In FIRED UP (Krentz), the Egyptian Queen statuette antiquity is identified as a forgery by Chloe Harper, psychic investigator and antiquities consultant, recognizing the dreamprints of her own ancestor (the Harper family has a distinct talent for fraud;)  and in THE BURNING LAMP (QUICK) we get to meet the Victorian forger himself, Norwood Harper, setting up a long-standing bond between the Winters and Harper families.
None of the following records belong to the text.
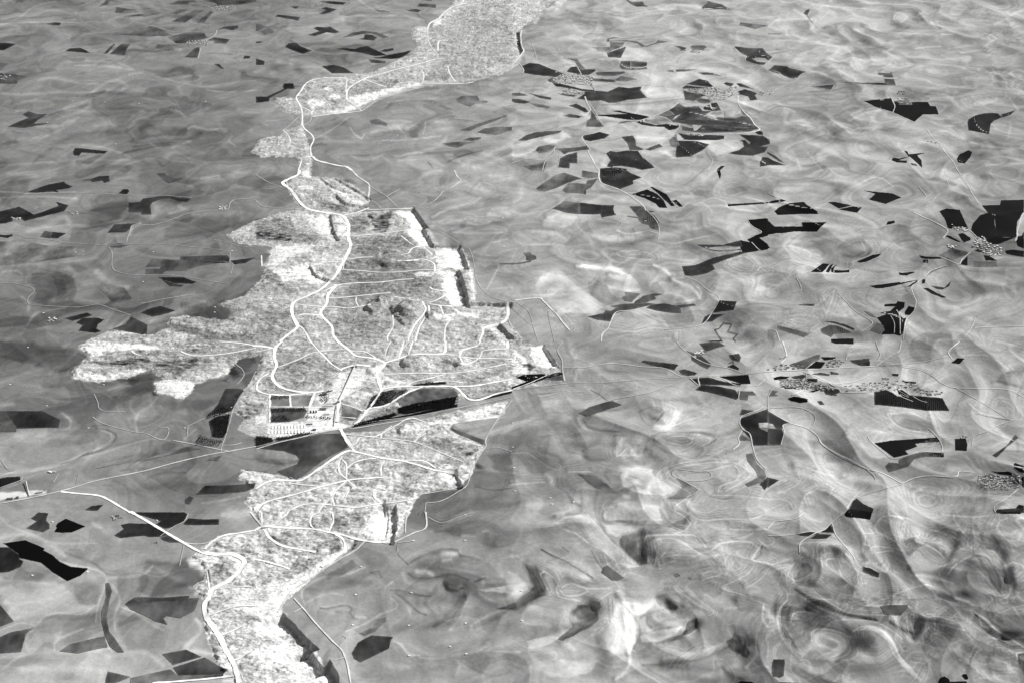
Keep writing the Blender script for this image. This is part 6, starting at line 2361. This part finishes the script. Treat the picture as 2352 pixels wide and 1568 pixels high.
# ---- trees
def crown_np(seed, n=110, R=4.2, Hc=7.5):
    r = np.random.default_rng(seed); V_, F_ = [], []
    lobes = [(r.normal(0, R*.35), r.normal(0, R*.35), r.uniform(3, Hc), r.uniform(.45, .7)*R) for _ in range(6)]
    for i in range(n):
        lx, ly, lz, lr = lobes[i % 6]; d = r.normal(0, 1, 3); d /= np.linalg.norm(d)
        c = np.array([lx, ly, lz])+d*lr*r.uniform(.55, 1); s = r.uniform(.7, 1.5)
        a = r.normal(0, 1, 3); a /= np.linalg.norm(a); q = np.cross(a, d); q /= np.linalg.norm(q)+1e-6; a = np.cross(q, d+r.normal(0, .4, 3)); a /= np.linalg.norm(a)+1e-6
        b_ = len(V_)
        V_ += [c-a*s, c+q*s*.8, c+a*s, c-q*s*.8]; F_.append((b_, b_+1, b_+2, b_+3))
    # a solid inner crown so that the tree throws a full shadow
    for lx, ly, lz, lr in lobes:
        b_ = len(V_); q = lr*.7
        V_ += [np.array(v) for v in ((lx+q, ly, lz), (lx, ly+q, lz), (lx-q, ly, lz), (lx, ly-q, lz), (lx, ly, lz+q), (lx, ly, lz-q))]
        for i in range(4):
            j = (i+1) % 4; F_ += [(b_+i, b_+j, b_+4, b_+4), (b_+j, b_+i, b_+5, b_+5)]
    return np.array(V_), F_
def crown_mesh(seed, mat):
    v, f = crown_np(seed); me = bpy.data.meshes.new('crown')
    me.from_pydata([tuple(a) for a in v], [], [tuple(dict.fromkeys(q)) for q in f]); me.materials.append(mat); return me
CM = [crown_mesh(s, M_LEAF if s % 3 else M_LEAF2) for s in range(6)]
tb = MB(); 
for i in range(3): tb.box(0, 0, i*1.6-1, .62-.16*i, .62-.16*i, 2.62 if i == 0 else 1.61, 0)
for a in range(4): tb.box(math.cos(a*1.6)*.8, math.sin(a*1.6)*.8, 3.3, .22, .22, 2.0, 0, None, a)
TM = tb.mesh('trunk', [M_BARK])
ntree = 0
def tree(x, y, z, label, group, s=1.0):
    global ntree
    r = link('tree', None, None, None, (x, y, z), RNG.uniform(0, 6.28), label, 'tree', group); r.scale = (s, s, s*RNG.uniform(.85, 1.2))
    link('trunk', TM, r); link('crown', CM[ntree % 6], r); ntree += 1
def glabel(p):
    x, y = p.mean(0)
    if x > 1125 and y > 880: return 'dark tree by the pointed right corner of the quarry', 'trees at the quarry corner'
    if x > 955 and y > 930: return 'dark tree in the black tree belt along the road under the quarry', 'trees of the black belt by the road'
    if x > 890: return 'dark tree in the slanting plantation rows beside the white haul road', 'trees of the slanting plantation rows'
    if x > 780: return 'dark tree near the foot of the conveyor in the quarry yard', 'trees near the conveyor foot'
    if x < 570 and y > 1000: return 'dark tree in the orchard left of the quarry plant', 'trees of the orchard left of the plant'
    if x < 680 and y > 1040: return 'dark tree on the bank below the striped drying beds', 'trees below the drying beds'
    return 'dark tree in the square planted plots left of the plant', 'trees of the square plots'
woods = []
for k, n, p, sc in REC:
    if k != 'G': continue
    lb, gr = glabel(p); X, Y, ZZ = ground_at(p[:, 0], p[:, 1])
    area = abs(np.sum(X*np.roll(Y, 1)-Y*np.roll(X, 1)))/2
    cnt = int(area/(95 if n[0] >= 5 else 150)); cnt = min(cnt, 900)
    pts_ = scatter(p, cnt, 8 if n[0] >= 5 else 11)
    pts_.sort(key=lambda q: q[1])
    ind = min(len(pts_), 24 if n[0] >= 5 else 16, 290-ntree)
    xs_ = sorted(q[0] for q in pts_[:ind])
    for q in pts_[:ind]:
        e = xs_.index(q[0])/max(1, len(xs_)); wh = 'left' if e < .34 else 'middle' if e < .67 else 'right'
        pl = ('upper plot' if 'square' in lb and p[:, 1].mean() < 985 else 'lower plot' if 'square' in lb else '')
        tree(*q, lb.replace('dark tree', 'dark tree ('+wh+' part'+(', '+pl if pl else '')+')'), gr+', '+wh+(' '+pl if pl else ''), RNG.uniform(.8, 1.15))
    woods += pts_[ind:]
print('trees', ntree, 'in woods', len(woods), 'houses', hv)
if woods:
    vs, f4 = [], []; proto = [crown_np(s, 46) for s in (11, 12, 13, 14)]
    off = 0
    for i, (x, y, z) in enumerate(woods):
        v, f = proto[i % 4]; a = RNG.uniform(0, 6.28); s = RNG.uniform(.8, 1.2); c_, s_ = math.cos(a)*s, math.sin(a)*s
        vs.append(np.stack([v[:, 0]*c_-v[:, 1]*s_+x, v[:, 0]*s_+v[:, 1]*c_+y, v[:, 2]*s+z], 1)); f4 += [[q+off for q in g] for g in f]; off += len(v)
    me = bpy.data.meshes.new('woods'); me.from_pydata([tuple(a) for a in np.vstack(vs)], [], [tuple(dict.fromkeys(q)) for q in f4]); me.materials.append(M_LEAF)
    link('woods', me, kind='stuff', label='dense dark woodland and orchard around the quarry plant', cat='woods')

# ---- tiny white huts alone in the fields
b = MB(); b.box(0, 0, -1, 9, 6, 3.6, 0); b.gable(0, 0, 2.603, 9.8, 6.8, 2.0, 0); b.box(0, -3.03, -.6, 1.4, .06, 2.4, 1, bottom=True); b.box(5.6, .6, -1, 2.2, 3.4, 3.0, 0)
HUT = b.mesh('hut', [M_WHITE, M_OPEN])
for k, n, p, sc in REC:
    if k == 'w':
        x, y, z = ground_at(p[:, 0], p[:, 1])
        for a, c_, d in zip(x, y, z):
            u, v = project(a, c_, d)
            hl = ('on the plain above the left arm of the quarry' if v < 560 and u < 700 else 'on the plain beside and below the left arm of the quarry' if u < 700 and v < 1150 else
                  'among the dark fields in the bottom left corner' if u < 560 else 'on the plain right of the narrow quarry neck' if v < 600 and u < 1250 else
                  'between the quarry edge and the hills at the bottom' if u < 1400 and v > 1100 else 'beside the pointed right corner of the quarry' if u < 1500 and v > 600 else 'among the dark fields right of the quarry')
            link('hut', HUT, None, None, (a, c_, d), RNG.uniform(-.6, .6), 'tiny white hut '+hl, 'hut', 'white huts '+hl).scale = (.95, .95, .95)

# ---- the processing plant
def at(code, x, y):
    x0, y0, q = tile_xf(code); a, b_, c_ = ground_at([x0+x*q], [y0+y*q]); return float(a[0]), float(b_[0]), float(c_[0])
def part(name, mb, mats, parent): return link(name, mb.mesh(name, mats), parent)
def shed(name, code, x, y, w, d, h, rz, label, roof=M_ROOF, wall=M_STEEL, group=None, cat='shed'):
    t = empty(name, at(code, x, y), rz, label, cat, group)
    b = MB(); b.box(0, 0, -3, w, d, h+3, 0); part('wall', b, [wall], t)
    b = MB(); b.box(0, 0, h+.003, w+1.2, d+1.2, .35, 0, bottom=True); b.gable(0, 0, h+.356, w+1.2, d+1.2, d*.16, 0)
    rf = part('roof', b, [roof], t)
    b = MB(); n_ = max(2, int(w/9))
    for i in range(n_): b.box(-w/2+(i+.5)*w/n_, -d/2-.05, 0 if i % 2 == 0 else 1.6, 3.2 if i % 2 == 0 else 1.8, .1, min(h*.6, 3.6) if i % 2 == 0 else 1.2, 0, bottom=True)
    part('door', b, [M_OPEN], t)
    b = MB()
    for i in range(3): b.box(-w*.3+i*w*.3, 0, h+d*.14, 1.6, 1.6, 1.6, 0)
    part('vent', b, [M_DSTEEL], rf)
def conveyor(label, a, c_, h0, h1, wid=4.0, mat=M_DSTEEL):
    ax, ay, az = a; bx, by, bz = c_; L = math.hypot(bx-ax, by-ay); rz = math.atan2(by-ay, bx-ax)
    t = empty('conveyor', (ax, ay, az), rz, label, 'conveyor')
    b = MB(); N_ = max(2, int(L/12))
    def zz(s): return h0+(h1-h0)*s+(bz-az)*s
    V0 = []
    for i in range(N_+1):
        s = i/N_; z = zz(s)
        for v in ((-wid/2, 0), (wid/2, 0), (wid/2, 2.6), (0, 3.6), (-wid/2, 2.6)): V0.append((s*L, v[0], z+v[1]))
    b.V = V0
    for i in range(N_):
        for j in range(5):
            q = i*5+j; q2 = i*5+(j+1) % 5; b.F.append((q, q2, q2+5, q+5)); b.M.append(1 if j in (2, 3) else 0)
    b.F += [(0, 1, 2, 3, 4), tuple(N_*5+j for j in (4, 3, 2, 1, 0))]; b.M += [0, 0]
    part('gallery', b, [mat, M_ROOF], t)
    for i in range(1, N_, 2):
        s = i/N_; z = zz(s)
        if z < 1.5: continue
        g = MB(); g.box(s*L, -wid/2+.3, -3, .5, .5, z+2.99); g.box(s*L, wid/2-.3, -3, .5, .5, z+2.99); g.box(s*L, 0, z*.5, .3, wid-1.12, .4, bottom=True)
        part('trestle', g, [M_STEEL], t)
conveyor('long dark conveyor running down from the white stockpile to the plant', at('p', 1325, 600), at('p', 1565, 95), 6, 9, 5)
conveyor('thin dark conveyor crossing the plant yard towards the road', at('p', 1262, 940), at('p', 1318, 640), 3, 8, 3.6)
conveyor('dark loading conveyor over the white pad at the left edge', at('l', 935, 1050), at('l', 835, 620), 2, 10, 5)
shed('transfer_tower', 'p', 1328, 600, 16, 14, 16, .2, 'tall pale transfer tower at the foot of the long conveyor', cat='tower')
shed('long_shed', 'p', 1180, 655, 62, 12, 6, .05, 'long low shed between the white yard and the conveyor foot')
shed('workshop', 'p', 1105, 700, 40, 14, 7, .03, 'workshop with dark roof on the white plant yard', M_DARKROOF)
shed('office_building', 'p', 1160, 770, 36, 12, 5, .02, 'office building beside the oval planted island of the plant', cat='building')
shed('store_building', 'p', 925, 905, 30, 16, 6, .05, 'store building at the right end of the striped drying beds', cat='building')
shed('pump_house', 'p', 985, 990, 22, 12, 5, .1, 'small pump house below the striped drying beds', M_DARKROOF, cat='building')
shed('mill_building', 'p', 1215, 430, 24, 18, 9, .4, 'mill building under the white stockpile slope', cat='building')
shed('crusher_building', 'p', 1130, 480, 30, 18, 12, .1, 'crusher building among dark spoil beside the plant road', M_DARKROOF, cat='building')
shed('hopper_building', 'p', 1570, 85, 18, 18, 12, .3, 'hopper building at the upper end of the long conveyor', cat='building')
shed('gate_house', 'p', 1300, 880, 16, 10, 4, .1, 'gate house where the plant yard meets the main road', cat='building')
for i, (x, l) in enumerate(((930, 'leftmost'), (972, 'middle'), (1008, 'rightmost'))):
    t = empty('silo', at('p', x, 742), 0, l+' of the three dark silos in a row on the white yard', 'silo', 'three dark silos on the yard')
    b = MB(); nv = 16; R_ = 5
    for z in (-2, 15): b.V += [(math.cos(a*6.2832/nv)*R_, math.sin(a*6.2832/nv)*R_, z) for a in range(nv)]
    for a in range(nv): b.F.append((a, (a+1) % nv, nv+(a+1) % nv, nv+a)); b.M.append(0)
    part('tank', b, [M_DSTEEL], t)
    b = MB(); b.V = [(math.cos(a*6.2832/nv)*(R_+.2), math.sin(a*6.2832/nv)*(R_+.2), 15.003) for a in range(nv)]+[(0, 0, 18)]
    for a in range(nv): b.F.append((a, (a+1) % nv, nv)); b.M.append(0)
    part('roof', b, [M_STEEL], t)
    b = MB(); b.box(R_+.5, 0, -2, .8, .8, 17, 0); part('ladder', b, [M_STEEL], t)
# drying beds: long pale ridges of washed rock in two rows
k_ = 0
for row, (y0, y1, xa, xb, nn) in enumerate(((945, 965, 350, 860, 11), (1012, 1030, 345, 870, 11))):
    for i in range(nn):
        x = xa+(xb-xa)*(i+.5)/nn; X, Y, ZZ = at('p', x, (y0+y1)/2-i*1.2)
        b = MB(); L_ = 26; Wd = 15 if row else 16; hh = 3.2; ns = 7
        for s in range(ns):
            u = s/(ns-1); e = math.sin(math.pi*min(max(u, .04), .96))**.4; jit = random.uniform(-.5, .5)
            for v, z in ((-1, -1), (-.5, hh*.55*e), (random.uniform(-.1, .1), hh*e+jit*.3), (.5, hh*.55*e), (1, -1)): b.V.append(((v*Wd/2)+jit*.5, (u-.5)*L_*1.5, z))
        for s in range(ns-1):
            for v in range(4): q = s*5+v; b.F.append((q, q+1, q+6, q+5)); b.M.append(0)
        me = b.mesh('ore_heap', [M_STK[k_ % 3] if 'M_STK' in globals() else M_ROOF])
        o = link('ore_heap', me, None, None, (X, Y, ZZ), .1, 'pale ridge of drying ore in the '+('upper' if row == 0 else 'lower')+' row of the striped beds', 'heap', ('upper' if row == 0 else 'lower')+' row of drying ore heaps'); k_ += 1
shed('wash_building', 'l', 320, 1140, 34, 10, 6, .1, 'long dark building on the white pad at the left edge', M_DARKROOF, cat='building')
shed('loading_building', 'l', 560, 1100, 16, 10, 6, .1, 'small dark building right of the long one on the white pad', M_DARKROOF, cat='building')
shed('store_shed', 'l', 1260, 940, 36, 9, 5, .2, 'grey store shed on the right half of the white pad', M_STEEL)
shed('farm_barn', 'l', 1600, 290, 24, 9, 5, -.5, 'bright roofed barn of the compound above the main road at the left', M_WHITE, cat='barn')
shed('farm_shed', 'l', 1740, 290, 14, 9, 5, .1, 'small shed in the yard of the compound above the main road at the left')
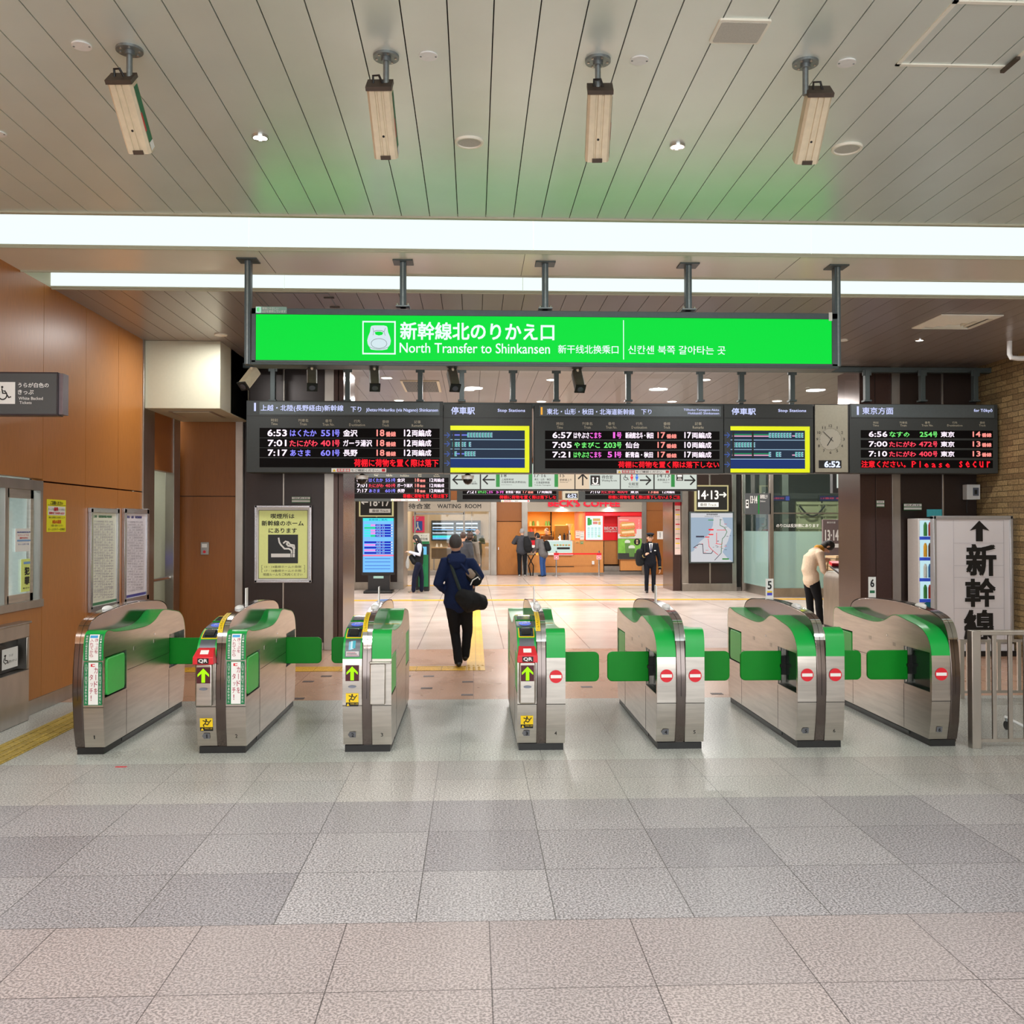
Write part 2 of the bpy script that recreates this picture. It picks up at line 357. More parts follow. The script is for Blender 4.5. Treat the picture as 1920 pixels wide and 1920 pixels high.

A forgery can be amazing art of itself.  In EYE OF THE BEHOLDER (Krentz,) Harriet McClelland has successfully passed off her forgery of the Icarus Ives’ Dancing Satyr as a genuine Art Deco piece setting in motion one of JAK’s most fun—and complicated—plots. I would LOVE to see the McClelland forgeries show up again!  A possible inspiration is the Jules J. Labutut bronze sculpture below.  I think I saw him wink at me.  But other possibilities are the Dancing Satyr and Bacchante by MAURICE GUIRAUD RIVIERE and Dancing with Satyr by Ignacio Gallo, all of which are early 20th century works.

   

Dancing Satyr with Panpipe bronze sculpture by Jules J. Labatut (1851-1935)   https://cowleyabbott.ca/artwork/AW31160

 

A Bronze Figural Group of a Dancing Satyr and Bacchante by MAURICE GUIRAUD RIVIERE (1881-1947) Signed M. Guiraud Riviere on base France, circa 1920   https://nicholaswells.com/product/bronze-figural-group-maurice-guiraud-riviere-1881-1947/

 

Ignacio Gallo, Dancing with Satyr, circa 1920   https://www.ebay.com/itm/124383829709

Can you tell that Jayne Ann Krentz majored in history?